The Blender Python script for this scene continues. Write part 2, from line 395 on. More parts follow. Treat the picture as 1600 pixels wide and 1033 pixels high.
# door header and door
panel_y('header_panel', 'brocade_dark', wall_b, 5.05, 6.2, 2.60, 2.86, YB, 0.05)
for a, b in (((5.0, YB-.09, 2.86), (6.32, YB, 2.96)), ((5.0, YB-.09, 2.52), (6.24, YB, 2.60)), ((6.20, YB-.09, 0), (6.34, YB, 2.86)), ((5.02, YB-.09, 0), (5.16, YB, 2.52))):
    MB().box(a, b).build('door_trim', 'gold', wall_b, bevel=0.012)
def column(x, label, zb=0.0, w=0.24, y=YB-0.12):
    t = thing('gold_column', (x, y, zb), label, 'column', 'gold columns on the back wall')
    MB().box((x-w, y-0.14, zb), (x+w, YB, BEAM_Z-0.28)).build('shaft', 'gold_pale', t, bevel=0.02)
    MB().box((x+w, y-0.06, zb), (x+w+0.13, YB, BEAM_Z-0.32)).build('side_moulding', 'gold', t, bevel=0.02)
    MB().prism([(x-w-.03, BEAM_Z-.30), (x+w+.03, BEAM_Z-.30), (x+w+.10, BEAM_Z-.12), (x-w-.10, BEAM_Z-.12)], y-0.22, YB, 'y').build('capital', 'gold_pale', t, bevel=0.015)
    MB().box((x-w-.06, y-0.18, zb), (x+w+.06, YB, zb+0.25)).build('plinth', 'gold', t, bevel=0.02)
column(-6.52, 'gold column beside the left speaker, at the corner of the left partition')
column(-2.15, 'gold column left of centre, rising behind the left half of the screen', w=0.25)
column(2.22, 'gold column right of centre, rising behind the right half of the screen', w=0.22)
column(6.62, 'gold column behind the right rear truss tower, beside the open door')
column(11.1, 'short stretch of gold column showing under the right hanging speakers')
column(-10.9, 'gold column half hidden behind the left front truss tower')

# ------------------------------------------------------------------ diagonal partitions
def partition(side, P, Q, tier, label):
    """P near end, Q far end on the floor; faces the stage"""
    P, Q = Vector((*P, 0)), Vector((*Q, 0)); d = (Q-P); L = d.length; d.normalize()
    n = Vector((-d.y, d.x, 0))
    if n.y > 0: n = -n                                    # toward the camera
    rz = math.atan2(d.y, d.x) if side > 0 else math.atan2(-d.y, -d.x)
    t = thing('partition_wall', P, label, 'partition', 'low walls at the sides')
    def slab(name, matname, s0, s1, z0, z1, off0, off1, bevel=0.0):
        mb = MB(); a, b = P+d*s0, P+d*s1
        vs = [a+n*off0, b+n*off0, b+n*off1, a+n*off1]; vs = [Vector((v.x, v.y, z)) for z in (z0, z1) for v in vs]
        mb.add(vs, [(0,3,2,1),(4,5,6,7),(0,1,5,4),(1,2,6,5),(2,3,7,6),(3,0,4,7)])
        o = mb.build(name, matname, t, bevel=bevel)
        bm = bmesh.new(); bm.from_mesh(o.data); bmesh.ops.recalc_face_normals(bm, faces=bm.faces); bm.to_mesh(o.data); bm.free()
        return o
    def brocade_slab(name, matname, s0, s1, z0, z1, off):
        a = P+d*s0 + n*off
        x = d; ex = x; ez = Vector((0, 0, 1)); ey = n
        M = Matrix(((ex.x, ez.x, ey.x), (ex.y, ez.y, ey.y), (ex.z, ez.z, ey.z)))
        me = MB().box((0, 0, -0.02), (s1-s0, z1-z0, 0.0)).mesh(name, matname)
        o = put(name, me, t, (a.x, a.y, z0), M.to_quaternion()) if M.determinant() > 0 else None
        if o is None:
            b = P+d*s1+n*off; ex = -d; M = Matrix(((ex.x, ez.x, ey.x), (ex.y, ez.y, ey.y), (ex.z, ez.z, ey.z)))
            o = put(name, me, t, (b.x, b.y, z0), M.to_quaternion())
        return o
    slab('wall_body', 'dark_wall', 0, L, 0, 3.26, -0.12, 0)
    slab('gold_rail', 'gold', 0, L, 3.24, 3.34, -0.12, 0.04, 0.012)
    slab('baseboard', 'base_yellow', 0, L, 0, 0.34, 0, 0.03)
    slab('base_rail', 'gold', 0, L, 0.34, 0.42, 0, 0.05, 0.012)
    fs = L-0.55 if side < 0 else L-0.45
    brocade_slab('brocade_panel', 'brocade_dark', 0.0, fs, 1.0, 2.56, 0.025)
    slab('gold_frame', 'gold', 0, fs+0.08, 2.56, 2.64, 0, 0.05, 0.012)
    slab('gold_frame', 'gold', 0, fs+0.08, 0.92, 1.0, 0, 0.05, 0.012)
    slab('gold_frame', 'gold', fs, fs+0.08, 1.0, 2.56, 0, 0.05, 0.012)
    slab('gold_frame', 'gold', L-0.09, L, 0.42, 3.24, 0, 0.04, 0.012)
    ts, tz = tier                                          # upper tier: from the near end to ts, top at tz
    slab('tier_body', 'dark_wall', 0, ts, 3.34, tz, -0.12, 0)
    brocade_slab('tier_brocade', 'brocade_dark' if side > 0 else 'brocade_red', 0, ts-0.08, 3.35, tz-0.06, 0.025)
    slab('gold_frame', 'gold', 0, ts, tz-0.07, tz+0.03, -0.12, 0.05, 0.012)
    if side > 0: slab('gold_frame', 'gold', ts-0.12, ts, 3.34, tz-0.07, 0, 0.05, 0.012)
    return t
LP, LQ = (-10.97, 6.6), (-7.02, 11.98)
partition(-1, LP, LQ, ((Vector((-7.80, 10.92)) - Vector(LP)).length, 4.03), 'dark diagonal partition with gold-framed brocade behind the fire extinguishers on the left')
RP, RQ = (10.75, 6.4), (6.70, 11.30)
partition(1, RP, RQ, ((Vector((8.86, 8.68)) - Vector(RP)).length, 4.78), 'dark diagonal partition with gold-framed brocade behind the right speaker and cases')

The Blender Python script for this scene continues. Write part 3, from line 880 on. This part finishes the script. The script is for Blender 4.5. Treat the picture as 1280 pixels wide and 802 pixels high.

————————

--- What you have to do ---
Looking at the material above, please copy exactly every line from its first line through the line containing "column(-10.9, 'gold column", with both ends included and nothing else.

--- Completed task ---
The Blender Python script for this scene continues. Write part 2, from line 395 on. More parts follow. Treat the picture as 1600 pixels wide and 1033 pixels high.
# door header and door
panel_y('header_panel', 'brocade_dark', wall_b, 5.05, 6.2, 2.60, 2.86, YB, 0.05)
for a, b in (((5.0, YB-.09, 2.86), (6.32, YB, 2.96)), ((5.0, YB-.09, 2.52), (6.24, YB, 2.60)), ((6.20, YB-.09, 0), (6.34, YB, 2.86)), ((5.02, YB-.09, 0), (5.16, YB, 2.52))):
    MB().box(a, b).build('door_trim', 'gold', wall_b, bevel=0.012)
def column(x, label, zb=0.0, w=0.24, y=YB-0.12):
    t = thing('gold_column', (x, y, zb), label, 'column', 'gold columns on the back wall')
    MB().box((x-w, y-0.14, zb), (x+w, YB, BEAM_Z-0.28)).build('shaft', 'gold_pale', t, bevel=0.02)
    MB().box((x+w, y-0.06, zb), (x+w+0.13, YB, BEAM_Z-0.32)).build('side_moulding', 'gold', t, bevel=0.02)
    MB().prism([(x-w-.03, BEAM_Z-.30), (x+w+.03, BEAM_Z-.30), (x+w+.10, BEAM_Z-.12), (x-w-.10, BEAM_Z-.12)], y-0.22, YB, 'y').build('capital', 'gold_pale', t, bevel=0.015)
    MB().box((x-w-.06, y-0.18, zb), (x+w+.06, YB, zb+0.25)).build('plinth', 'gold', t, bevel=0.02)
column(-6.52, 'gold column beside the left speaker, at the corner of the left partition')
column(-2.15, 'gold column left of centre, rising behind the left half of the screen', w=0.25)
column(2.22, 'gold column right of centre, rising behind the right half of the screen', w=0.22)
column(6.62, 'gold column behind the right rear truss tower, beside the open door')
column(11.1, 'short stretch of gold column showing under the right hanging speakers')
column(-10.9, 'gold column half hidden behind the left front truss tower')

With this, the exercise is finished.